Edit: I see you work for Skip, which I think you should state upfront. But I do understand your bias or blinders in assessing the tool.
I get the benefit of being able to share business logic. That's not the issue at stake here. If it was, this wouldn't be a company in the first place as there's multiple frameworks that enable this and do this better - at zero cost.
I don't believe performance issues is a relevant metric anymore, having dealt with them on RN, KMP, Flutter. Non-native UI, is also quite irrelevant these days. Perhaps if we were having this conversation 2-3 years ago I would agree with you. But with how RN/Flutter UI's are now, and the native aspect of KMP it's a non-issue.
I will believe it when I see it. You say "Skip solves all of these problems", when Kotlin multi-platform was essentially doing the same thing in reverse, but with far larger backing and it took years before it was production ready. It is not trivial to keep up with ever changing Android ecosystem, multiple API levels that need to be catered for, differing UX interactions, different native API's e.g databases, push notifications, permissions etc. Again you say trivial, not sure what is trivial about this.

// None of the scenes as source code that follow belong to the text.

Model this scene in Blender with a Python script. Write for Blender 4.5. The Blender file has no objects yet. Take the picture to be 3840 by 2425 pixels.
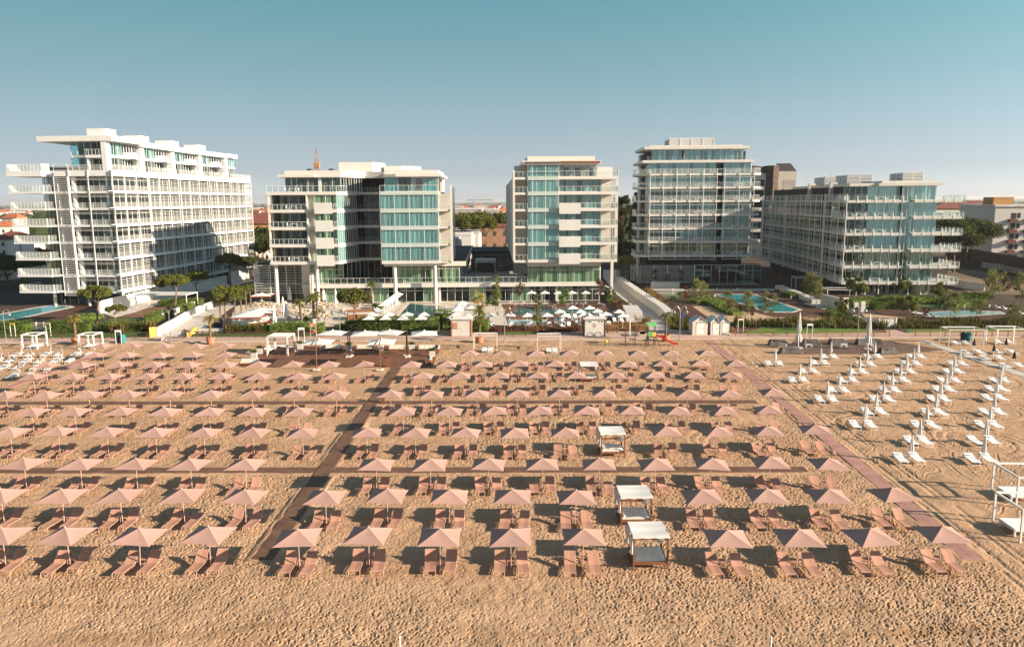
import bpy, math, random
import numpy as np
from mathutils import Vector, Matrix
rnd = random.Random(11)
S = bpy.context.scene
COL = S.collection
PI = math.pi
# ------------------------------------------------------------------ camera model (used to survey where things stand on the ground)
F_, CX, CY, HD, RO, H = 2800., 1920., 1212.5, 457.5, .006, 22.
PIT = math.atan(HD / F_); SP, CP = math.sin(PIT), math.cos(PIT)
def ray(x, y):
    dx, dy = x - CX, y - CY
    a, b = dx - RO * dy, dy + RO * dx
    return (a, F_ * CP - b * SP, -F_ * SP - b * CP)
def G(x, y, z=0.):
    r = ray(x, y); t = (z - H) / r[2]
    return Vector((r[0] * t, r[1] * t, z))
def AT(x, y, D):
    r = ray(x, y); t = D / r[1]
    return Vector((r[0] * t, D, H + r[2] * t))
cam = bpy.data.cameras.new('camera'); cam_o = bpy.data.objects.new('camera', cam); COL.objects.link(cam_o)
fwd = Vector((0, CP, -SP)); up0 = Vector((0, SP, CP)); r0 = Vector((1, 0, 0))
rt = (r0 - RO * up0).normalized(); upv = (up0 + RO * r0).normalized()
M3 = Matrix((rt, upv, -fwd)).transposed()
cam_o.matrix_world = Matrix.Translation((0, 0, H)) @ M3.to_4x4()
cam.sensor_fit = 'HORIZONTAL'; cam.sensor_width = 36.; cam.lens = 36. * F_ / 3840.
cam.clip_start = .5; cam.clip_end = 80000
S.camera = cam_o
S.view_settings.view_transform = 'Standard'; S.view_settings.look = 'None'
S.view_settings.exposure = 1.4; S.view_settings.gamma = 1.
# ------------------------------------------------------------------ daylight
ELEV = math.radians(19.3)
sdir = Vector((5.67, -1.95, 0)).normalized()            # horizontal direction towards the sun
sunv = Vector((sdir.x * math.cos(ELEV), sdir.y * math.cos(ELEV), math.sin(ELEV)))
sl = bpy.data.lights.new('sun', 'SUN'); sl.energy = 4.5; sl.angle = math.radians(.5); sl.color = (1., .83, .64)
so = bpy.data.objects.new('sun', sl); COL.objects.link(so); so.rotation_euler = sunv.to_track_quat('Z', 'Y').to_euler()
W = bpy.data.worlds.new('World'); S.world = W; W.use_nodes = True
wn, wl = W.node_tree.nodes, W.node_tree.links
sky = wn.new('ShaderNodeTexSky'); sky.sky_type = 'NISHITA'; sky.sun_disc = False
sky.sun_elevation = ELEV; sky.sun_rotation = math.atan2(sdir.x, sdir.y)
sky.altitude = 0; sky.air_density = 1.0; sky.dust_density = .3; sky.ozone_density = 6.0
tint = wn.new('ShaderNodeMix'); tint.data_type = 'RGBA'; tint.blend_type = 'MULTIPLY'; tint.inputs[0].default_value = 1.
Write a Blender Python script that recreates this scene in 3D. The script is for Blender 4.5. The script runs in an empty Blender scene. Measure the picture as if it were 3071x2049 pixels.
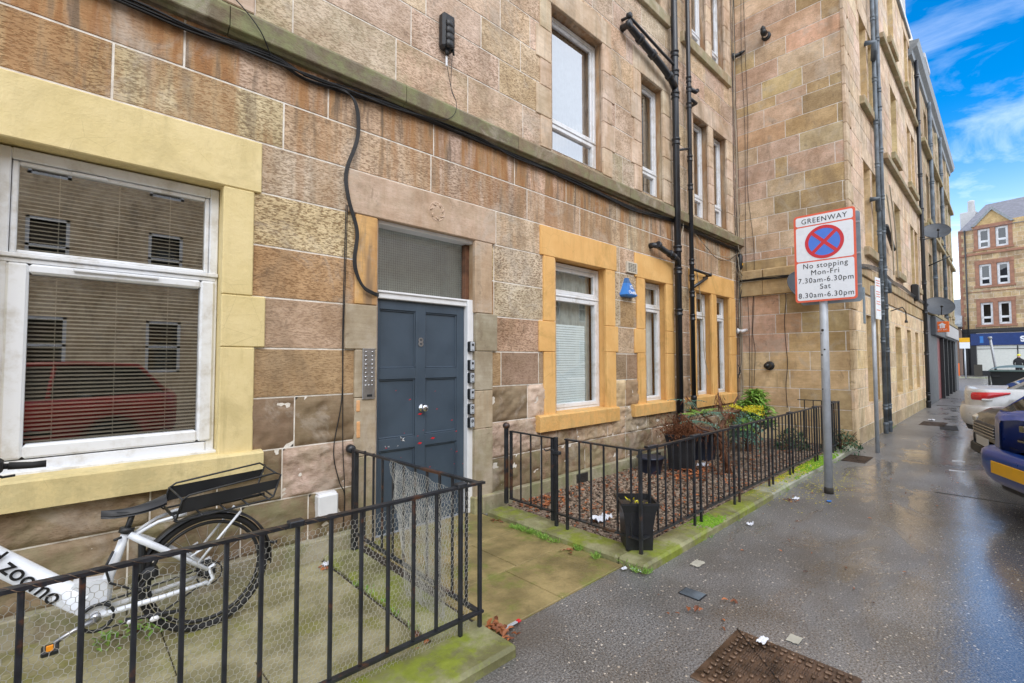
import bpy, math, random
from mathutils import Vector, Matrix, noise
rnd = random.Random(7)
S = bpy.context.scene
COL = S.collection
R = math.radians
# ------------------------------------------------------------------ camera
cam = bpy.data.cameras.new('camera'); cam.sensor_width = 36; cam.lens = 36/2*0.91875
cam.clip_start = 0.05; cam.clip_end = 600
co = bpy.data.objects.new('camera', cam); COL.objects.link(co); S.camera = co
yaw, pit, rol = 0.75923988, 0.04039859, -0.0014856
f0 = Vector((math.sin(yaw), math.cos(yaw), 0)); r0 = Vector((math.cos(yaw), -math.sin(yaw), 0)); u0 = Vector((0, 0, 1))
f = f0*math.cos(pit)+u0*math.sin(pit); u2 = u0*math.cos(pit)-f0*math.sin(pit)
rt = r0*math.cos(rol)+u2*math.sin(rol); up = u2*math.cos(rol)-r0*math.sin(rol)
m = Matrix((( rt.x, up.x, -f.x, 0), (rt.y, up.y, -f.y, 0), (rt.z, up.z, -f.z, 1.5), (0, 0, 0, 1)))
co.matrix_world = m
# ------------------------------------------------------------------ exposure, world, sun
S.view_settings.view_transform = 'Standard'; S.view_settings.look = 'None'; S.view_settings.gamma = 1
S.view_settings.exposure = 1.34
SUN_EL, SUN_AZ = 42, 205
W = bpy.data.worlds.new('World'); S.world = W; W.use_nodes = True
nt = W.node_tree; nt.nodes.clear()
def wn(t, **k):
    n = nt.nodes.new(t)
    for a, v in k.items(): setattr(n, a, v)
    return n
wo = wn('ShaderNodeOutputWorld'); bg1 = wn('ShaderNodeBackground'); bg2 = wn('ShaderNodeBackground'); mx = wn('ShaderNodeMixShader')
sky = wn('ShaderNodeTexSky', sky_type='NISHITA', sun_disc=False, sun_elevation=R(SUN_EL), sun_rotation=R(SUN_AZ))
sky.air_density = 1.0; sky.dust_density = 0.3; sky.ozone_density = 5.0
hsv = wn('ShaderNodeHueSaturation'); hsv.inputs['Saturation'].default_value = 1.42; hsv.inputs['Value'].default_value = 1.0
nt.links.new(sky.outputs[0], hsv.inputs['Color']); nt.links.new(hsv.outputs[0], bg1.inputs[0]); bg1.inputs[1].default_value = 0.105
bg2.inputs[0].default_value = (0.93, 0.96, 1.0, 1); bg2.inputs[1].default_value = 0.82
tc = wn('ShaderNodeTexCoord')
sp = wn('ShaderNodeSeparateXYZ'); nt.links.new(tc.outputs['Generated'], sp.inputs[0])
def wm(op, a, b=None, c=None, clamp=False):
    n = wn('ShaderNodeMath', operation=op, use_clamp=clamp)
    for i, v in enumerate((a, b, c)):
        if v is None: continue
        if isinstance(v, (int, float)): n.inputs[i].default_value = v
        else: nt.links.new(v, n.inputs[i])
    return n.outputs[0]
mp = wn('ShaderNodeMapping'); mp.inputs['Scale'].default_value = (3.2, 3.2, 9.0); mp.inputs['Rotation'].default_value = (R(25), R(8), R(20))
nt.links.new(tc.outputs['Generated'], mp.inputs[0])
ns = wn('ShaderNodeTexNoise'); ns.inputs['Scale'].default_value = 1.6; ns.inputs['Detail'].default_value = 9; ns.inputs['Roughness'].default_value = 0.62; ns.inputs['Distortion'].default_value = 0.5
nt.links.new(mp.outputs[0], ns.inputs['Vector'])
wisp = wm('MULTIPLY', wm('SUBTRACT', ns.outputs[0], 0.49), 2.6, clamp=True)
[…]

I feel like you've either never tried cross platform work on a (large) production project? This is solving an aspect of mobile development that personally I don't see a need for. But if it's for you go for it, in my experience across languages and platforms, I would recommend against this option unless you solely only have iOS Engineers, no ability to cater for a native Android experience and hadn't thought of having an Android app before starting development. Then sure, use it. Any project I plan would be both platforms and wouldn't require this level of abstraction.
Your criticism is very interesting, but instead of just presenting some abstract ideas of potential problems it would give much more impact to your argument to present some hard evidence that your way of thinking is better.
Can you show an example of an app that will generate more problems for developers with this approach than with other platforms?
BTW do not forget to add some possibilities to pay you for your work with such a publication, I would certainly be willing to pay for a good in-depth analysis.